The standoff intensified during World War II when military recruitment officers couldn't determine which name to use on draft notices. Some residents received multiple draft cards listing different hometowns. The War Department eventually issued a special directive allowing either name for military personnel from the area.
Living in Limbo
By the 1950s, residents had adapted to their town's dual identity with a mixture of pride and exasperation. Local businesses often included both names in their advertising: "Johnson's Grocery — Serving Millfield/Riverside since 1947." The high school sports teams were known as the "Millfield-Riverside Eagles," though visiting teams never knew which name to put on their schedules.
The confusion reached peak absurdity in 1967 when the town applied for federal disaster relief after flooding damaged downtown businesses. The Federal Emergency Management Agency initially rejected the application because they couldn't locate "Millfield" in their postal database. It took six months of paperwork to prove that Millfield and Riverside were the same place.
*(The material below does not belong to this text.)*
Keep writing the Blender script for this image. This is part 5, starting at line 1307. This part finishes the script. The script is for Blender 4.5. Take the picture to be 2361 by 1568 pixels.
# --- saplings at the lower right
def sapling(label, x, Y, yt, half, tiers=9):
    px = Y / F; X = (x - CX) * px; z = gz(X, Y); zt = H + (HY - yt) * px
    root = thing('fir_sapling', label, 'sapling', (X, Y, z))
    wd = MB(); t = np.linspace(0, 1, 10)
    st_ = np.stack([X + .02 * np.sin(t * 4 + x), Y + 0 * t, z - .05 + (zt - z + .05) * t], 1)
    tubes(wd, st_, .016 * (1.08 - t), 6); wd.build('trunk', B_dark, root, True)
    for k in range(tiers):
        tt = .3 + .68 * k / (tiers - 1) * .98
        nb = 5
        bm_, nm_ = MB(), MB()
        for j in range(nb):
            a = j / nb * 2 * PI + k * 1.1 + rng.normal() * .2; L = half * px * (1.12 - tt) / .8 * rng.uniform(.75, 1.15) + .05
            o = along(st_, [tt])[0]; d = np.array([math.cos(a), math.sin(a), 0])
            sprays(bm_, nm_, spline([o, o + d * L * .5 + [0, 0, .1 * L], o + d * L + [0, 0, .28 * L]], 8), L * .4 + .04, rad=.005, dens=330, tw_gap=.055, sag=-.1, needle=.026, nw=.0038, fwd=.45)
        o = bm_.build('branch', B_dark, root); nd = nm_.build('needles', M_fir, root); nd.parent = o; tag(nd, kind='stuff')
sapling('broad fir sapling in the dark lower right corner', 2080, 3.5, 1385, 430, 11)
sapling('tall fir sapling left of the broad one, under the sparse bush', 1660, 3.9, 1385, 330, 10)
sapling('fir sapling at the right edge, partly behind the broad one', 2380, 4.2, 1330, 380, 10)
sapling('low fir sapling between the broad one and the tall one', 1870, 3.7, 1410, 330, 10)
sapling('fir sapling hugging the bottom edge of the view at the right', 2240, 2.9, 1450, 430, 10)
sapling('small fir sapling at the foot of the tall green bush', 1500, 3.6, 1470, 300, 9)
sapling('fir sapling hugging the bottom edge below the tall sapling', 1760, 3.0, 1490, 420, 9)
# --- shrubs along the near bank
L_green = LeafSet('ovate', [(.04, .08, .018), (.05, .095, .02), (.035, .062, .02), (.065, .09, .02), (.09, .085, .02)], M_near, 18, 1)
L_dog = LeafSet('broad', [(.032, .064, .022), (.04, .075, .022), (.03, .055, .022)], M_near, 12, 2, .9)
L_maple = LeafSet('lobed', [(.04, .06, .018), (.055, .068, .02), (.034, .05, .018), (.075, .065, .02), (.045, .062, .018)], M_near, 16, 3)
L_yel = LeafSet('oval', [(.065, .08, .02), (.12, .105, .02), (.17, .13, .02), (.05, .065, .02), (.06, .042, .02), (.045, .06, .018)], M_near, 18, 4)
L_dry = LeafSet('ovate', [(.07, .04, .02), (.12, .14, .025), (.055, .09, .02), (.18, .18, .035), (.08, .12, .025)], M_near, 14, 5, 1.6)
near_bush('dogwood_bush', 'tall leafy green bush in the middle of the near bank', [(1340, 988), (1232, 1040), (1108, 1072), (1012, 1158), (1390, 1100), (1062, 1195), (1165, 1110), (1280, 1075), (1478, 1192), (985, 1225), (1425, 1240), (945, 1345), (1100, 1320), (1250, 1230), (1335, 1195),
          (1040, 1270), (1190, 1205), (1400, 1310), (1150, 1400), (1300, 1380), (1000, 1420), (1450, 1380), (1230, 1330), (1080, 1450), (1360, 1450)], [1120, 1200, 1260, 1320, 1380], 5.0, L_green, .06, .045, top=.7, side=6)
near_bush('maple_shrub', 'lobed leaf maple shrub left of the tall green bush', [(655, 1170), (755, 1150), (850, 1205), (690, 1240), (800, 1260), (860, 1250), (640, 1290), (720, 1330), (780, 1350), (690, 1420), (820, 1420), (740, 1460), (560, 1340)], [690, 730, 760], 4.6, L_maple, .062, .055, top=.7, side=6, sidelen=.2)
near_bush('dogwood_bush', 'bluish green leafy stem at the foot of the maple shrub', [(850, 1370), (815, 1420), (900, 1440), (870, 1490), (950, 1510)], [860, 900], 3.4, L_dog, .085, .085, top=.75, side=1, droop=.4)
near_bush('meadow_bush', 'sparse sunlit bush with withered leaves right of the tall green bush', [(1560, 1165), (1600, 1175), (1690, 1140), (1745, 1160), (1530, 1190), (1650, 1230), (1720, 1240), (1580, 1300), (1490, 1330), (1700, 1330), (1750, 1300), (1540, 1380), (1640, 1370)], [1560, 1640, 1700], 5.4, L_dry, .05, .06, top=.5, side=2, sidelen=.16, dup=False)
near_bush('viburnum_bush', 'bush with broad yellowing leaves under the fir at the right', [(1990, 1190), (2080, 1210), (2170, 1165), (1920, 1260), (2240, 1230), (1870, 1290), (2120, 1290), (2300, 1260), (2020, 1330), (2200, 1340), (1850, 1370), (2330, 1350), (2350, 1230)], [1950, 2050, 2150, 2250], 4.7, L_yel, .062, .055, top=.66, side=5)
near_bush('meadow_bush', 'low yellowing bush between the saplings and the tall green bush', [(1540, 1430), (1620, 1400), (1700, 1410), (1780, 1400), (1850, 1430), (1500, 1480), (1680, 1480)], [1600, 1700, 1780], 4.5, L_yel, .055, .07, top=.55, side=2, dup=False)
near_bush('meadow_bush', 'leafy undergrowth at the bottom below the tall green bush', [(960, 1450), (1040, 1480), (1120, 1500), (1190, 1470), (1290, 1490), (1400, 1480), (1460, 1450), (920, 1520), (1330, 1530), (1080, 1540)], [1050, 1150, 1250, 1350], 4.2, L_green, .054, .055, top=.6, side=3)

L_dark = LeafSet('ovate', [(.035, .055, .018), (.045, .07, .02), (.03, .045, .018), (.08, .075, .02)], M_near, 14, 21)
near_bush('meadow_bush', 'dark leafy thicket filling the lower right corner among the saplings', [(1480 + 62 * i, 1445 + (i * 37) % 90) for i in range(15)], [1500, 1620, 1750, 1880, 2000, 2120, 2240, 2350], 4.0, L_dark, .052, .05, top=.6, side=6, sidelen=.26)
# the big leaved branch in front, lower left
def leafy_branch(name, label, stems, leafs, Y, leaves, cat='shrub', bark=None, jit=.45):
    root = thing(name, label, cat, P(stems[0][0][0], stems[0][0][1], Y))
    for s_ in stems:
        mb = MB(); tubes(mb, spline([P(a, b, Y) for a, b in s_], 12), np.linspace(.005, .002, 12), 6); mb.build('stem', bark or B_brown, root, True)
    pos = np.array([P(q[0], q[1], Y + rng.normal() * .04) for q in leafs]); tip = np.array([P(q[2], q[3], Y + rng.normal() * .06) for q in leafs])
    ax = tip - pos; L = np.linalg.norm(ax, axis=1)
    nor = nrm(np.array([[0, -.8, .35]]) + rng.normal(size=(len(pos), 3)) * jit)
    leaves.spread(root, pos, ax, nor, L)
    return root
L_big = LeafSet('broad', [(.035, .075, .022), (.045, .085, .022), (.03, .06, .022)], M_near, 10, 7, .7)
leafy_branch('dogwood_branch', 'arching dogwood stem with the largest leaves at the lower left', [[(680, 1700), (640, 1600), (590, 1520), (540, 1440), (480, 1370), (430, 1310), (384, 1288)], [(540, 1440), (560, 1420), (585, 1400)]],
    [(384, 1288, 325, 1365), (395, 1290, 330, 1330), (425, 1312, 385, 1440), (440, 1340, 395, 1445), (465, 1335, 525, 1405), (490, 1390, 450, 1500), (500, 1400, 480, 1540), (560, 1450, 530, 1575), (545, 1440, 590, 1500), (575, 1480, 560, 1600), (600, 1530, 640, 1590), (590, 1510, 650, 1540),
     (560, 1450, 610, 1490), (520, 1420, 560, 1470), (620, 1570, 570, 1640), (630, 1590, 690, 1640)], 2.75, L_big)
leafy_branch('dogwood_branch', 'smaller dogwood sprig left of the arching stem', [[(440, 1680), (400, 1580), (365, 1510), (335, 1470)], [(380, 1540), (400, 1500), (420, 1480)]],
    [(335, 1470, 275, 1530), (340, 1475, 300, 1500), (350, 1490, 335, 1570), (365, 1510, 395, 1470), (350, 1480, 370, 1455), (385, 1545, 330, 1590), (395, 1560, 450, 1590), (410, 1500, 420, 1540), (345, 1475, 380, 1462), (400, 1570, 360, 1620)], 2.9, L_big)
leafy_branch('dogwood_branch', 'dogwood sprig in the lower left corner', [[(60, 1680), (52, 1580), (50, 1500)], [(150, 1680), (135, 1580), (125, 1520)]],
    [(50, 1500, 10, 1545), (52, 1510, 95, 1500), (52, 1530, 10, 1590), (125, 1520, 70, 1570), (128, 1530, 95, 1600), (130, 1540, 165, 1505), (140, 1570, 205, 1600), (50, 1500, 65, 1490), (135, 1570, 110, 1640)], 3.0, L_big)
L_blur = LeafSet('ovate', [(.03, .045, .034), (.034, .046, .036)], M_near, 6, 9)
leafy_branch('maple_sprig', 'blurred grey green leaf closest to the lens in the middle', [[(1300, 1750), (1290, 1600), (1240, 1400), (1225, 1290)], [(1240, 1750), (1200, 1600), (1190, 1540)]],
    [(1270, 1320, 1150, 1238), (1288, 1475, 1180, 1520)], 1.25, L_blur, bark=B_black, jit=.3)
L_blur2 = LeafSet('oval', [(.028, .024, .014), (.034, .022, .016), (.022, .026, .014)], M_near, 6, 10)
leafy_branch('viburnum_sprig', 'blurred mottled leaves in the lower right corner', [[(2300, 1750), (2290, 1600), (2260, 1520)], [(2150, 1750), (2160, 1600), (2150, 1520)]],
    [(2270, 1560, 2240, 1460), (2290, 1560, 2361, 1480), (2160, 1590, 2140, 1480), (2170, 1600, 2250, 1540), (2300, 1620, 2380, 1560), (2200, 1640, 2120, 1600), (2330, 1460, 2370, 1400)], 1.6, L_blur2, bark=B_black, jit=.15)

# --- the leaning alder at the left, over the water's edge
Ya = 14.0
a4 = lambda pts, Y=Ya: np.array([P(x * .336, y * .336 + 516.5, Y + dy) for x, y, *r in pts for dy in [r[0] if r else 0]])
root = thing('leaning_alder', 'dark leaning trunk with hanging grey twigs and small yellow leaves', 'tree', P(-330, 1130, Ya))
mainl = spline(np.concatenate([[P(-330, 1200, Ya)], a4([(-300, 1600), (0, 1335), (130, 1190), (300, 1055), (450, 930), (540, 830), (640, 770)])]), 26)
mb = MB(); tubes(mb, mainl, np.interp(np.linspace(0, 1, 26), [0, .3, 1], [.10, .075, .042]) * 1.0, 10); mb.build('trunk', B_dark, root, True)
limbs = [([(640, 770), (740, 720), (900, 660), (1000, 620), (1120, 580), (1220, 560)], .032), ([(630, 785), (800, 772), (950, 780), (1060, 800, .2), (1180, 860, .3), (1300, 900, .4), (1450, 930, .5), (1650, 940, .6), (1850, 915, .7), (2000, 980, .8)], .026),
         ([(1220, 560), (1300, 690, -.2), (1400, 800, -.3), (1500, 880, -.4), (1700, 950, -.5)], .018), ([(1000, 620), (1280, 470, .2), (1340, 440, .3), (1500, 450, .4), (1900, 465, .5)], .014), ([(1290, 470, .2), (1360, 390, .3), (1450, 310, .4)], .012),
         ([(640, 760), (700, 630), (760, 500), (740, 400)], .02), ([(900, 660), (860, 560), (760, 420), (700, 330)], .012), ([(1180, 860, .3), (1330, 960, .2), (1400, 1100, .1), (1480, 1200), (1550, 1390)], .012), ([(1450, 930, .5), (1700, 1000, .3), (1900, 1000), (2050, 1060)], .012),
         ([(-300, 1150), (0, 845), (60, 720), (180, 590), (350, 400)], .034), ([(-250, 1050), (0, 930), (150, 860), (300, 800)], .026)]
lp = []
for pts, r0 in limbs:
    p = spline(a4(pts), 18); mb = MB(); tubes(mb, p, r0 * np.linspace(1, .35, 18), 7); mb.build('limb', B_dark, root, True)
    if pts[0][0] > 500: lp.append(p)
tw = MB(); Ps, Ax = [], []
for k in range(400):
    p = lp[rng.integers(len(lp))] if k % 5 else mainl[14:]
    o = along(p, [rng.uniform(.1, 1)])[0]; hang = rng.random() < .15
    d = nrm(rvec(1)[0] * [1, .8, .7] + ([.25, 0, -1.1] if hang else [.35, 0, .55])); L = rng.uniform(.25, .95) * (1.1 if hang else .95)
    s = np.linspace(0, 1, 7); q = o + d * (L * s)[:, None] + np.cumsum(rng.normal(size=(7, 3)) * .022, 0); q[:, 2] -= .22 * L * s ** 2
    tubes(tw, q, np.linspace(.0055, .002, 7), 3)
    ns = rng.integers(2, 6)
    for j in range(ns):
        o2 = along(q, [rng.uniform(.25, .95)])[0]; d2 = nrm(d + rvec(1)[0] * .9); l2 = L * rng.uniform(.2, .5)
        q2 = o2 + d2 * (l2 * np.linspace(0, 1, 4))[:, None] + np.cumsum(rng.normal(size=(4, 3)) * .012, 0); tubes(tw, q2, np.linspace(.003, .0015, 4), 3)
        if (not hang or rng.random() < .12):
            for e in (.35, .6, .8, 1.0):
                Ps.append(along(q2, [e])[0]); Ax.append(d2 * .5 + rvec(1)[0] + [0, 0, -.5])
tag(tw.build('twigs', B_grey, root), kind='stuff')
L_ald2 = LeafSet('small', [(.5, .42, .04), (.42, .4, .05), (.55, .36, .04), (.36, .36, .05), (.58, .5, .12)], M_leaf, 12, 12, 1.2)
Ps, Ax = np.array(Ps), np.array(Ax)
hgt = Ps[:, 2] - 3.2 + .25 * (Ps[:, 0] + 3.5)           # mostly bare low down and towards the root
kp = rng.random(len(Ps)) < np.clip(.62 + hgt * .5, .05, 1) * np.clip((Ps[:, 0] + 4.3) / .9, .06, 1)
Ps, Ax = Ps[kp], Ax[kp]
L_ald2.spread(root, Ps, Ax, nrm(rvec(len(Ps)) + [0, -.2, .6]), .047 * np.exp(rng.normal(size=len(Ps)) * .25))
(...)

"We got pretty good at explaining ourselves," remembered longtime resident Martha Stevens. "Whenever someone asked where we lived, we'd say 'Millfield, also known as Riverside, in Athens County, Ohio.' It became like a town motto."
The Computer Age Forces a Decision
The dual-name situation might have continued indefinitely if not for the digital revolution. In 1978, the U.S. Postal Service began computerizing address databases, and their new system couldn't accommodate a town with two official names in the same location.
Postal officials issued an ultimatum: the town had to choose one name by January 1, 1979, or face potential mail service suspension. After 87 years of bureaucratic stubbornness, technology finally forced a resolution.
The decision sparked the most contentious town meeting in local history. Longtime families identified strongly with "Millfield," while newer residents preferred "Riverside." The debate raged for months, with passionate arguments on both sides.
The final vote was surprisingly close: 847 residents chose to keep "Millfield," while 831 preferred "Riverside." On December 15, 1978, the U.S. Post Office officially changed the postal designation to match county records.
The End of an Era
Today, the town is unambiguously known as Millfield, Ohio. Road signs, maps, and mail all agree. But longtime residents remember when their hometown existed in a bureaucratic twilight zone where something as basic as a town's name could remain genuinely uncertain for nearly a century.
The old "Riverside" post office sign still hangs in the local historical society, a reminder of the day when American bureaucracy created a place that officially existed and didn't exist at the same time.